Perciò riformulo la frase di apertura del paragrafo precedente: While We Wait Here non ci darà una ricompensa nel classico dei modi, ma lo fa a modo suo, fregandosene delle statistiche e dei miglioramenti, ma offrendoci uno spiraglio sempre più ampio all’interno delle vite di altre persone e la cosa funziona perfettamente.
Il design dietro questa scelta risulta ancor più vincente visto il lavoro incredibile che Bad Vices Games ha eseguito sulle animazioni di gioco. Nonostante il titolo voglia riprendere l’estetica a cavallo tra PS1 e PS2, le animazioni di ogni azione eseguita dietro il bancone del diner lasciano a bocca aperta; e ciò è ancora più sorprendente visto che il team è composto solo da due persone (e un gatto).
Qualche nota negativa
Nonostante io abbia apprezzato moltissimo il titolo di Elenora Vecchi e Cristian Gambadori, non posso esentarmi nell’elencare quelli che a mio avviso risultano essere i difetti che While We Wait Here mette in mostra durante le sue due ore di gameplay e inizierei proprio da questo aspetto: la durata. Non fraintendetemi, a mio avviso la durata del gioco è perfetta, visto che ci sono più finali (che vi invito a portare a termine), il problema è come questo tempo viene gestito.
Ad alcuni personaggi che popolano il diner non viene dato il giusto tempo per poter sviluppare la loro storia al pari degli altri; in questo modo, quando saremo chiamati in causa per aiutarli, la nostra scelta non avrà lo stesso impatto emotivo che ha avuto con quelle fatte per gli altri comprimari, dando una sensazione di “sbrigativo” che mal si addice all’ottimo ritmo tenuto dal titolo fino alla parte finale.

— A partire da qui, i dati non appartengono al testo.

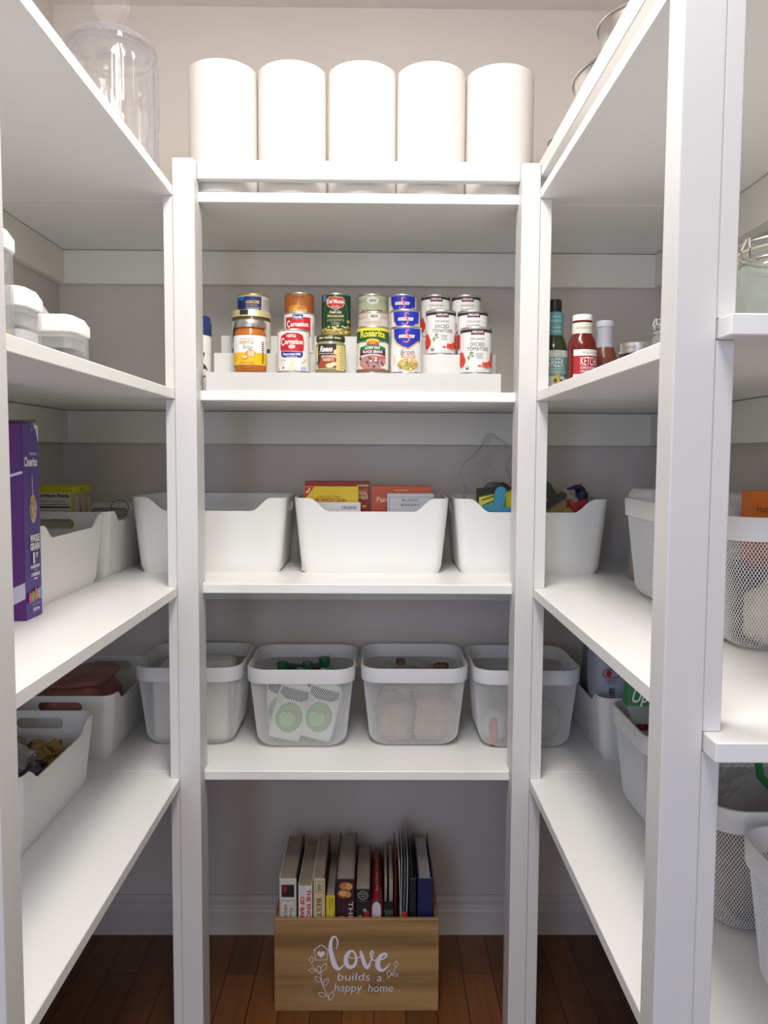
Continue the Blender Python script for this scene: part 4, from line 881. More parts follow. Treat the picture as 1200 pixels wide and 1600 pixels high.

Altra nota negativa, seppur minore e poco influente, è la presenza di qualche bug: nonostante la buona ottimizzazione di While We Wait Here, mi sono capitati dei momenti nei quali il trigger dei vari utensili in cucina non fosse attivabile; altre volte, invece, ci sono stati dei problemi legati all’illuminazione, come ad esempio il riflesso dei bicchieri che ogni tanto pareva fossero una supernova all’interno del diner. Ripeto, sono cose di poco conto e facilmente risolvibili, ma mi è parso comunque giusto portarli all’attenzione di chi leggerà questa recensione.